Beavis And Butt-Head Do America Review

Beavis And Butt-Head Do America
Two slacker TV-obsessed youths discover their Television is missing one morning and travel across America trying to find it.

by Adam Smith |
Published on
Release Date:

18 Sep 1996

Running Time:

81 minutes

Certificate:

12

Original Title:

Beavis And Butt-Head Do America

This, they must have repeated like a production meeting mantra, is never going to work. While America’s favourite pair of duo-dimensional delinquents may have captured what remains of the MTV generation’s shredded imagination when delivered in couch potato friendly 40 second chunks, with a dire rock promo never more than two minutes away, the idea of giving what is essentially a one joke cartoon strip 81 minutes of big-screen time must have had the folks at Disney snorting into their Crayolas. Which made it something of a surprise when Beavis and Butt-head turned out to be a serious contender for funniest film of 1997.

          For those terminally disconnected to the zeitgeist, Beavis and Butt-head are two hormonally-crazed teenager morons who spend the majority of their time staring at MTV and mining the language for unlikely double entendres. In their first movie outing their low-rent idyll is disrupted when their precious TV is stolen and the boys set off on a road trip to retrieve the tube and inevitably to “score”. What follows is essentially a series of sketches, almost all of which hit their mark, with highlights being the boy’s first plane trip (violently disrupted by Beavis raiding an old lady’s handbag for pep pills that transform him into screeching alter ego Cornholio) together with the two lying near death from thirst in the desert only to launch into trademark guffaws when a pair of vultures start shagging in front of them.

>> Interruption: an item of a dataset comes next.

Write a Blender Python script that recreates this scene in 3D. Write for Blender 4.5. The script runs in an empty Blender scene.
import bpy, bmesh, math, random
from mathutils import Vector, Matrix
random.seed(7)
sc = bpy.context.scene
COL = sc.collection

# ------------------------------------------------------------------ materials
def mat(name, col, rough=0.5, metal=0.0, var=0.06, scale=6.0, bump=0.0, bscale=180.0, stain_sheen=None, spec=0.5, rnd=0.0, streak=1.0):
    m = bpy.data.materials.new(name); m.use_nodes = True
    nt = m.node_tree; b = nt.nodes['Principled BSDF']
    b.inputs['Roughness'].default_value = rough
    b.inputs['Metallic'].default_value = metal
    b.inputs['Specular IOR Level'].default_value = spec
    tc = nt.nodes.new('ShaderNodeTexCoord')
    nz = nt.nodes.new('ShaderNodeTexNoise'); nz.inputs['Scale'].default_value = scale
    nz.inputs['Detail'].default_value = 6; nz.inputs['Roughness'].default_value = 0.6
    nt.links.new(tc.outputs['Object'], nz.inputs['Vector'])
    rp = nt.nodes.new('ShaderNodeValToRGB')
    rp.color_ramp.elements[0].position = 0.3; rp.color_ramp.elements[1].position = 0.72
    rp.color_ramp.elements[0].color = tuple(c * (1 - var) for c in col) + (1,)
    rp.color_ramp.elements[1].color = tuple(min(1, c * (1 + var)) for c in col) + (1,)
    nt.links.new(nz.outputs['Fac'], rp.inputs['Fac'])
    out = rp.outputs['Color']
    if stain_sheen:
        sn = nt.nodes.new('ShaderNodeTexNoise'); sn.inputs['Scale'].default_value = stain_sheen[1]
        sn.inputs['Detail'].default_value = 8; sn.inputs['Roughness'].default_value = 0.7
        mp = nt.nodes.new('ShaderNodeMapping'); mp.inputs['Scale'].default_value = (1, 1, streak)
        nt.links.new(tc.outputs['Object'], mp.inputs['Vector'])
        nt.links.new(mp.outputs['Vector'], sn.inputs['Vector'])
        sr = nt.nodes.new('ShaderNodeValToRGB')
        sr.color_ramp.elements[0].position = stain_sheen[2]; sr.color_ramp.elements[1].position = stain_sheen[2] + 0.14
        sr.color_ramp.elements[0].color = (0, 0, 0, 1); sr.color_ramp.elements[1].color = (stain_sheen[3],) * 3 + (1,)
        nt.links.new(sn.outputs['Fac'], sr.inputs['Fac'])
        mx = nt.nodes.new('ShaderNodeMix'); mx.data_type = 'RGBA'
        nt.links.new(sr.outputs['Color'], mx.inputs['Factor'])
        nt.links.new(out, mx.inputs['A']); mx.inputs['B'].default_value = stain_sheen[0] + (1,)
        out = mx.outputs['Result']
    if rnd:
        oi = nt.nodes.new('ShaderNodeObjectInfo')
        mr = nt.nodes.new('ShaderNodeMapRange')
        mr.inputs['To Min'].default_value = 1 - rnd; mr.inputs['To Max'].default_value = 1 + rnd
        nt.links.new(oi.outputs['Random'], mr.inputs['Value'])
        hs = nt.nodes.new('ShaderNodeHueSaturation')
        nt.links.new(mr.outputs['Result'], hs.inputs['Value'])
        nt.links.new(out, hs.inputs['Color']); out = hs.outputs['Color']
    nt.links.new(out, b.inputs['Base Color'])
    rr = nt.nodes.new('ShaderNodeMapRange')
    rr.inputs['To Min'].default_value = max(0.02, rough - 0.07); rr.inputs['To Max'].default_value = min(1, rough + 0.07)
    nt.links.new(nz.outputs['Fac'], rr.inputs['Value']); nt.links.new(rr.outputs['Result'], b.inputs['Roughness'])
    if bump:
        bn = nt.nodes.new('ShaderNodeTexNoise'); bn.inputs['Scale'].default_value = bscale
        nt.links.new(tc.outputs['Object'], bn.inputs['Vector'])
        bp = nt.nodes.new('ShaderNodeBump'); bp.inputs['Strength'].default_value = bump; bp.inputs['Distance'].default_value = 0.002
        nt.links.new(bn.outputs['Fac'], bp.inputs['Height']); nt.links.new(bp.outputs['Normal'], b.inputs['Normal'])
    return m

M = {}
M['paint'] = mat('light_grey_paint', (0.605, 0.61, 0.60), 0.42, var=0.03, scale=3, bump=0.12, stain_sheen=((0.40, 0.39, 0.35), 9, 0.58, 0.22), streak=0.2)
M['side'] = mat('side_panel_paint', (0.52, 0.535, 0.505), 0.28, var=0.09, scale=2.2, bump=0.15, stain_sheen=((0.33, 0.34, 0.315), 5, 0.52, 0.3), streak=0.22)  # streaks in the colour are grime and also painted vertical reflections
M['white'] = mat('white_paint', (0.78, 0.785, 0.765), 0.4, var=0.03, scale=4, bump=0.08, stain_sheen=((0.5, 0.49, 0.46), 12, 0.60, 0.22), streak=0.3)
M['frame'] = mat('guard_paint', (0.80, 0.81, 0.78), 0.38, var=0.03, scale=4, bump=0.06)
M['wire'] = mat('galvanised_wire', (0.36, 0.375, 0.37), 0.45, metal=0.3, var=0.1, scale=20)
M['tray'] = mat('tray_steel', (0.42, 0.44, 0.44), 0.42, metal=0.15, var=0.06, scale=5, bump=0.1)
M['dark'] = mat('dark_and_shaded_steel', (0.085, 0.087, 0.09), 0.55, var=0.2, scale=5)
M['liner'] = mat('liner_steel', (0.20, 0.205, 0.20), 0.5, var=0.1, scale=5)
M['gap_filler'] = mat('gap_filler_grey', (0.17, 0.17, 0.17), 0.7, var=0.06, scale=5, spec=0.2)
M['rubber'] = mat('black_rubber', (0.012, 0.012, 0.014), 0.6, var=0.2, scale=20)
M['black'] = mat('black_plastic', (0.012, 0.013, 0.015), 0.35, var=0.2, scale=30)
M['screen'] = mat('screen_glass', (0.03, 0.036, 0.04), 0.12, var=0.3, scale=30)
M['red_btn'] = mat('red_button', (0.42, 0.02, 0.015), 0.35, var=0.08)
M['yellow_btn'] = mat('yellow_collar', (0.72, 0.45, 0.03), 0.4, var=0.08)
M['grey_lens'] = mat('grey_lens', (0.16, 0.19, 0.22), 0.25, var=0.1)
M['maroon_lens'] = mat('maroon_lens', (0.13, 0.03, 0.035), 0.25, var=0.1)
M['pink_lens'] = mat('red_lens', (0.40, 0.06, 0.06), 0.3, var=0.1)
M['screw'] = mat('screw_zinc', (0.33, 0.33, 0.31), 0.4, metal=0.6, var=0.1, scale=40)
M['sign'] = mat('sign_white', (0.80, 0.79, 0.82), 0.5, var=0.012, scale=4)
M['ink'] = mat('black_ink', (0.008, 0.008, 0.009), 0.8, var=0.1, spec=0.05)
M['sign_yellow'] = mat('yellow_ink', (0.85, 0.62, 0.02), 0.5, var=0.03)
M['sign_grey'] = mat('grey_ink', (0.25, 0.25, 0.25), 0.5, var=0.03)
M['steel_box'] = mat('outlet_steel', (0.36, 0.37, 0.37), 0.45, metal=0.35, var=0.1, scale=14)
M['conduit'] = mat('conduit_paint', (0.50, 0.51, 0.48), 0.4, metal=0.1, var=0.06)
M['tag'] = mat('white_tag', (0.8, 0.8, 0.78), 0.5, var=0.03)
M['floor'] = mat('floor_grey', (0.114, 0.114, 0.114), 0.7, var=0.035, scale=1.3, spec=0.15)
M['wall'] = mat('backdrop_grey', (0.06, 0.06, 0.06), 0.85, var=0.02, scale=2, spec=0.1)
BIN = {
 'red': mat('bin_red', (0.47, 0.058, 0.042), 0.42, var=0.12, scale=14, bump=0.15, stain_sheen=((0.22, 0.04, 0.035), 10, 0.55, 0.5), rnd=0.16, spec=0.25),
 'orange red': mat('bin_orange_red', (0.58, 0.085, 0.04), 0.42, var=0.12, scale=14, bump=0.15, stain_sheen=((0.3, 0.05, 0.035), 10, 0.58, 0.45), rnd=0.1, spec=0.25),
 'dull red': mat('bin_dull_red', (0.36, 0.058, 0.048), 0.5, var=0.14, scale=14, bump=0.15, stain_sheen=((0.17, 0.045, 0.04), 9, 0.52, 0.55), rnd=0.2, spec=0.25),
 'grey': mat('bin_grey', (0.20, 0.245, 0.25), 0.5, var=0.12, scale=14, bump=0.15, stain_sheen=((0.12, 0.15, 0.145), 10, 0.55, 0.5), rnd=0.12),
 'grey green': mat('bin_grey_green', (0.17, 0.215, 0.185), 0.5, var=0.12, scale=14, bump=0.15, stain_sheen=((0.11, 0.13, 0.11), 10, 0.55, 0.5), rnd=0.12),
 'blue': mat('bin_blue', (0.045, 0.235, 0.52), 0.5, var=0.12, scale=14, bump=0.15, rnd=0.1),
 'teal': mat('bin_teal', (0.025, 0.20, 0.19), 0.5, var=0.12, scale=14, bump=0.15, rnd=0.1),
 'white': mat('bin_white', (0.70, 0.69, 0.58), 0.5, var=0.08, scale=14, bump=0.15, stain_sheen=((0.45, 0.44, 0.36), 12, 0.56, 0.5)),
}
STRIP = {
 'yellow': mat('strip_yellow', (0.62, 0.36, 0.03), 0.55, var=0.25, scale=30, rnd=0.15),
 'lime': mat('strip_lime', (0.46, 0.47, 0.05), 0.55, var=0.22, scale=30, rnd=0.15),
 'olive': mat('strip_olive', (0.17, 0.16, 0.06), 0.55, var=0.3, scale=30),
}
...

          What also emerges is a new and surprising likeability in the characters. Cretinous and sex-obsessed they may be - what 14 year old isn’t? - but there’s an innocence about them summed up in Beavis’s big speech in which he shrieks to a bemused busful of passengers that: “We’re never gonna score, never! It’s not fair!” And with a final shot of the boys hoiking their beloved TV into the sunset it becomes clear who the unlikely inspiration for this duo are. Ladies and gentlemen, Beavis and Butt-head, Tom and Huck for the 90s.

A satisfying mix of puerile humour and genuine satire, believe it or not.